La pornographie infantile est définie parle protocole facultatif à la CIDE du 25 mai 2000 concernant la vente d'enfants, la prostitution des enfants et la pornographie mettant en scène des enfants en son article 2c : « On entend par pornographie mettant en scène des enfants toute représentation, par quelque moyen que ce soit, d'un enfant s'adonnant à des activités sexuelles explicites, réelles ou simulées, ou toute représentation des organes sexuels d'un enfant, dont la caractéristique dominante est d'être réalisée à des fins sexuelles.»

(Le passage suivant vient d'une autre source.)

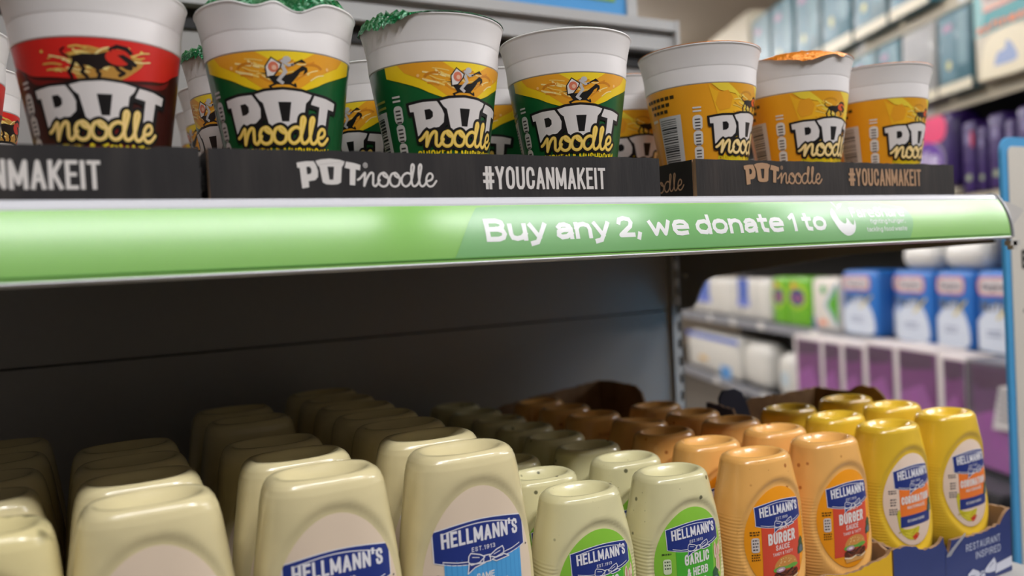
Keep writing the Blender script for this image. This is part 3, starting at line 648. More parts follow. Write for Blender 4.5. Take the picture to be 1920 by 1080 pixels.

o En droit français, l’article 227-23 du code pénal punit notamment « Le fait, en vue de sa diffusion, de fixer, d'enregistrer ou de transmettre l'image ou la représentation d'un mineur lorsque cette image ou cette représentation présente un caractère pornographique » d’une peine (maximum) de 5 ans de prisons et 75000 € d’amende et même le fait de « consulter habituellement un service de communication au public en ligne mettant à disposition une telle image ou représentation ou de détenir une telle image ou représentation par quelque moyen que ce soit » de deux ans de prison et € 30000 d’amende.
Deux précisions sont nécessaires ici :
1)Dans l’article 227-23, il est bien spécifié « image ou représentation ». Il peut donc s’agir d’une photo, mais aussi d’une peinture, d’une sculpture ou autre…
2)Certains tribunaux correctionnels, ainsi que la Cour d'appel de Montpellier ont considéré que la fait de capter détenir ou diffuser des photos de mineurs prises à leur insu dans les lieux naturistes était constitutif du délit prévu à l’article 227-23. Ce n’est pas (du tout !!!) de l’art mais nous préférons le préciser.
En guise de conclusion nous pouvons dire que, plus que de limites légales, il s’agit de faire cohabiter et d’harmoniser plusieurs droits :
-La liberté d’expression et la liberté de l’art
-Le droit de chacun sur sa propre image
-Le droit à la dignité de la personne
-La nécessaire protection de l’enfant, plus que jamais d’actualité.